● SOURCE EXCERPT
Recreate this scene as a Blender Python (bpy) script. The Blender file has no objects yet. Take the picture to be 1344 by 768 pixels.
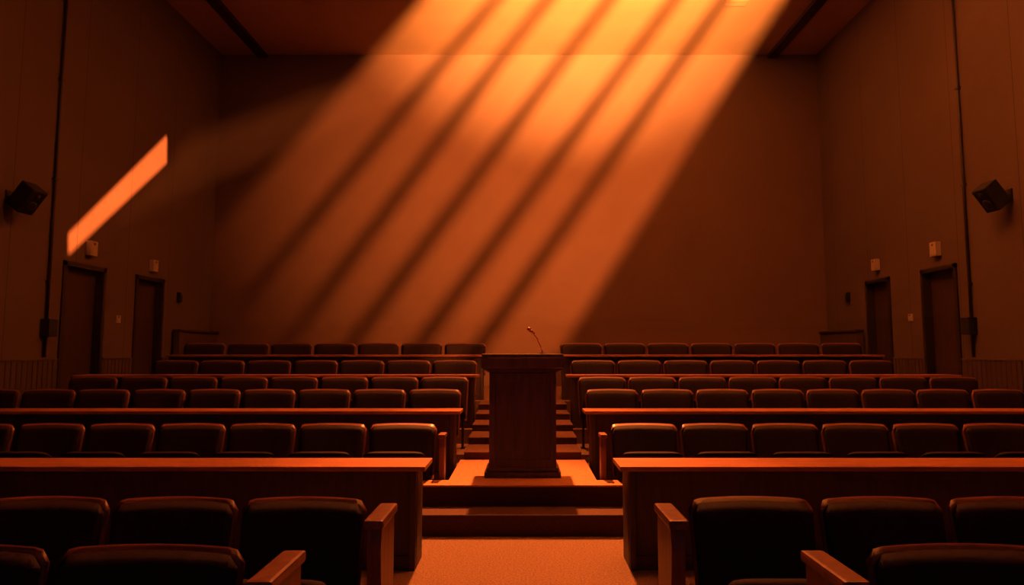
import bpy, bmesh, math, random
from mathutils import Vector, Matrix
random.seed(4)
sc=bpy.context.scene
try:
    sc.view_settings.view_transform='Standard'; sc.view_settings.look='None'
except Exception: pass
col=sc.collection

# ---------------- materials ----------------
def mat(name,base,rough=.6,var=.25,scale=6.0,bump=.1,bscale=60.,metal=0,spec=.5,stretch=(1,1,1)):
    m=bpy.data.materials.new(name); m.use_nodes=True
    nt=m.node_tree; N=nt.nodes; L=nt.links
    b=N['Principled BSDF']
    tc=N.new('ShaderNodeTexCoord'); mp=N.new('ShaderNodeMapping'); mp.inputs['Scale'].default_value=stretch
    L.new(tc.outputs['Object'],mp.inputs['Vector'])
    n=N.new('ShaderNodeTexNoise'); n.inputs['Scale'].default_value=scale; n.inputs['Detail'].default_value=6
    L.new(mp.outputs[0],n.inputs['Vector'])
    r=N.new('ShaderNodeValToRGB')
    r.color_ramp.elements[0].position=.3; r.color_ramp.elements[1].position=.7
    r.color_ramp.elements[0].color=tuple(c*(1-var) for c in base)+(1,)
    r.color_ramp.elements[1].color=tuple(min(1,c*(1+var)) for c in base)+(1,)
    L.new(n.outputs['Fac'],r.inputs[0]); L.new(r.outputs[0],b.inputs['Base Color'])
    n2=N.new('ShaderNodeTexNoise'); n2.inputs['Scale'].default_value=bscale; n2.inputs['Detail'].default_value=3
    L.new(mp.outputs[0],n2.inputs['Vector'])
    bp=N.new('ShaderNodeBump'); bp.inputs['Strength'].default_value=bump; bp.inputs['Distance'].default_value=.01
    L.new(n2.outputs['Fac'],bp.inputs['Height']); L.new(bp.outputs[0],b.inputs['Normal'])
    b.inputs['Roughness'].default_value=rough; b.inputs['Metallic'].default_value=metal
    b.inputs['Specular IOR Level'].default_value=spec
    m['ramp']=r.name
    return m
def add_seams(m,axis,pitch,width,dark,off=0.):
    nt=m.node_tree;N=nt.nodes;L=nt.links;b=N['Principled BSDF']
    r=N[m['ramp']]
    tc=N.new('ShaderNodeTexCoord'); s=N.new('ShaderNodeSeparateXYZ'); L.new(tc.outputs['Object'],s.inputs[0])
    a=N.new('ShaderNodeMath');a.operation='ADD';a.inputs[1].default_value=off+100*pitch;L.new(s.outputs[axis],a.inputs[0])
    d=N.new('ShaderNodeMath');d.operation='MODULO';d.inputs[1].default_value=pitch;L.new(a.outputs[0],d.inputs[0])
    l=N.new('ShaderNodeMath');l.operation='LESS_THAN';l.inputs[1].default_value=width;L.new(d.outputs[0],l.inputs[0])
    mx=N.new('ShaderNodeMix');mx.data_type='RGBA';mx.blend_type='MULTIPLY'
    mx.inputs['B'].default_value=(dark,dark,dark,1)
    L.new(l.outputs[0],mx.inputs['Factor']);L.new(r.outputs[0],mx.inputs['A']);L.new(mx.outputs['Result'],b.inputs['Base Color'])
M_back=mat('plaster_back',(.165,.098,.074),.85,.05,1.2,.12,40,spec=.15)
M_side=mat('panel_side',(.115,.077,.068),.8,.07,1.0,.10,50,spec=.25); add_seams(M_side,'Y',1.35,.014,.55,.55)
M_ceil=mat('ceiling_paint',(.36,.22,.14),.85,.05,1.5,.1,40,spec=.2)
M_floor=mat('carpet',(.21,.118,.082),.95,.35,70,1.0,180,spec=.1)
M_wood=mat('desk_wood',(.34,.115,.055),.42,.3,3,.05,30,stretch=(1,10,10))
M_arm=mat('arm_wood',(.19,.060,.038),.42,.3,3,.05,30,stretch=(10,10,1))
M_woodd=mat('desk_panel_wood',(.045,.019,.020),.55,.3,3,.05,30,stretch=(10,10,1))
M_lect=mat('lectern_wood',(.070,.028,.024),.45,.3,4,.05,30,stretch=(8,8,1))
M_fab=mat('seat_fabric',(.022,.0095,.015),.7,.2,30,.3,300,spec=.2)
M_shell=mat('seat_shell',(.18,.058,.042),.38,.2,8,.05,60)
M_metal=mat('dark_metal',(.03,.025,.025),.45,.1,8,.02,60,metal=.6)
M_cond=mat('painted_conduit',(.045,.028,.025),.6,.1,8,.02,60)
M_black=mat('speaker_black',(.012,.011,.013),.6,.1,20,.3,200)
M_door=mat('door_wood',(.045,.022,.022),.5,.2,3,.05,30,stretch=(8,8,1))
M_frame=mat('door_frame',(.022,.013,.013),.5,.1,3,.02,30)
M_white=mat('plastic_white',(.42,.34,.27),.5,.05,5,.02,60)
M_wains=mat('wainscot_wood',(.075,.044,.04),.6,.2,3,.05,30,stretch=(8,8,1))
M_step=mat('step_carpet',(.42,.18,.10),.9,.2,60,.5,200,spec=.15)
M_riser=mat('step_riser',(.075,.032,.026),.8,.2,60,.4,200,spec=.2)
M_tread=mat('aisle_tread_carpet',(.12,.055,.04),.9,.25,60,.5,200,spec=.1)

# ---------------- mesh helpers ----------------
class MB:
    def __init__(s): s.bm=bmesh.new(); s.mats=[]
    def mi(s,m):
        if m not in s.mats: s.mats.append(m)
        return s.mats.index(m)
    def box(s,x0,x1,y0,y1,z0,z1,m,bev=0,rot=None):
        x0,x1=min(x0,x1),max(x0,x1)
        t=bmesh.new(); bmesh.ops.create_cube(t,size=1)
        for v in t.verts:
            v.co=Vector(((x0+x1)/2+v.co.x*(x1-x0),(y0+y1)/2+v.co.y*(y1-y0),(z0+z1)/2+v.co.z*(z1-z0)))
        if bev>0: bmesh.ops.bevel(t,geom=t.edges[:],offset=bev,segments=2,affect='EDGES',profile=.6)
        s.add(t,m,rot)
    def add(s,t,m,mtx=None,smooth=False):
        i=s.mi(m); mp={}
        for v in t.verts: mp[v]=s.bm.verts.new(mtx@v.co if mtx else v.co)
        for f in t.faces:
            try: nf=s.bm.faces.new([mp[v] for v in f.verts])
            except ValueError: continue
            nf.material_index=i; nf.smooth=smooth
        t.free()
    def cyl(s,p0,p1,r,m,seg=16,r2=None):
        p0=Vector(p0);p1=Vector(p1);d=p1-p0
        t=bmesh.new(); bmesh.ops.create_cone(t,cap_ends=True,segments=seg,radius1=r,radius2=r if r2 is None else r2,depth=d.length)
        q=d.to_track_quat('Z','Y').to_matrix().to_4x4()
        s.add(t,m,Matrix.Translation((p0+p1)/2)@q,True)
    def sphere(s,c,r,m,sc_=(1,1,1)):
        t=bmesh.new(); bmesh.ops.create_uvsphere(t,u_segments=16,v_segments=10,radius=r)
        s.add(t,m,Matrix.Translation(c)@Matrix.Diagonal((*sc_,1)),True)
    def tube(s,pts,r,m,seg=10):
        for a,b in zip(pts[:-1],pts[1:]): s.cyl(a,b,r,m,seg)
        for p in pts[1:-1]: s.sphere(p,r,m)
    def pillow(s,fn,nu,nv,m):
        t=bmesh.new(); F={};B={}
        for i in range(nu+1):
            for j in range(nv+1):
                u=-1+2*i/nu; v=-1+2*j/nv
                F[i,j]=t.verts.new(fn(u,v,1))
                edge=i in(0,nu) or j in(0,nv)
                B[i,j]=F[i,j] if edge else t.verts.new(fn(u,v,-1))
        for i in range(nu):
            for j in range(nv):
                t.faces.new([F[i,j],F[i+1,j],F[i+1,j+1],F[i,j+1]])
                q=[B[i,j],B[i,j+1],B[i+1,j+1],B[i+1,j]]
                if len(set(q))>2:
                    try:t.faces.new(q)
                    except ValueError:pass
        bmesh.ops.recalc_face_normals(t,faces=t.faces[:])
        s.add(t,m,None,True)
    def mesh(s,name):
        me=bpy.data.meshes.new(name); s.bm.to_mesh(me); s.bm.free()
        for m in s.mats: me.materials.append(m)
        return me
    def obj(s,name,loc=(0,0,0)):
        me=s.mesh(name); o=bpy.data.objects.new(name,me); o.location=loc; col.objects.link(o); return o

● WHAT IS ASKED
Reproduce only the lines from the beginning of the data through the line that contains "col=sc.collection", both included, and please drop the pictures.

● SOLUTION FOR THIS PROBLEM
Recreate this scene as a Blender Python (bpy) script. The Blender file has no objects yet. Take the picture to be 1344 by 768 pixels.
import bpy, bmesh, math, random
from mathutils import Vector, Matrix
random.seed(4)
sc=bpy.context.scene
try:
    sc.view_settings.view_transform='Standard'; sc.view_settings.look='None'
except Exception: pass
col=sc.collection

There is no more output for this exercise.